Mali : les illusions perdues de Sirafily Diango

Ancien militant, le dramaturge Sirafily Diango a trouvé une façon de poursuivre la politique par d’autres moyens : l’écriture. Acteur, il sera sur les planches du festival Théâtres des réalités de Sikasso (Mali), du 1er au 7 décembre.

Sirafily Diango dans une salle de classe au Mali. © Emmanuel Daou Bakary

Sirafily Diango dans une salle de classe au Mali. © Emmanuel Daou Bakary

Publié le 16 novembre 2014 Lecture : 3 minutes.

La politique ? Très peu pour lui. Sirafily Diango a remisé depuis longtemps ses habits de militant pour se tourner vers une autre forme de résistance : le théâtre. Ce professeur de français, natif de la région de Koutiala, dans le sud du Mali, y a trouvé son arme, son exutoire.Le premier jet de sa pièce Il pleut sur le Nord a été écrit en deux jours, dans la foulée du coup d’État du 22 mars 2012.

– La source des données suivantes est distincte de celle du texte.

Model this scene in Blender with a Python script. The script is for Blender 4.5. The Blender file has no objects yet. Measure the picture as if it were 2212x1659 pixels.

Extatique, whisky à portée de main, Sirafily a craché sa rage sur le papier, contre le régime du président déchu, Amadou Toumani Touré, contre un "système ATT" qu’il résume ainsi : "Celui qui mange ne parle pas." La pièce retrace par l’absurde la fin du règne d’un président "assis sur ses fesses molles, continuant de dire "tout va bien" quand Ménaka était déjà aux mains des rebelles". Lorsque ATT est finalement renversé par le général Sanogo, Sirafily exulte : "Durant plusieurs mois, je n’ai pas voulu accepter la réalité, explique-t-il. Dans ma grande naïveté, je voulais voir en Sanogo un libérateur, un Sankara, un Nkrumah… Mais c’est un monstre. C’est Ubu roi !"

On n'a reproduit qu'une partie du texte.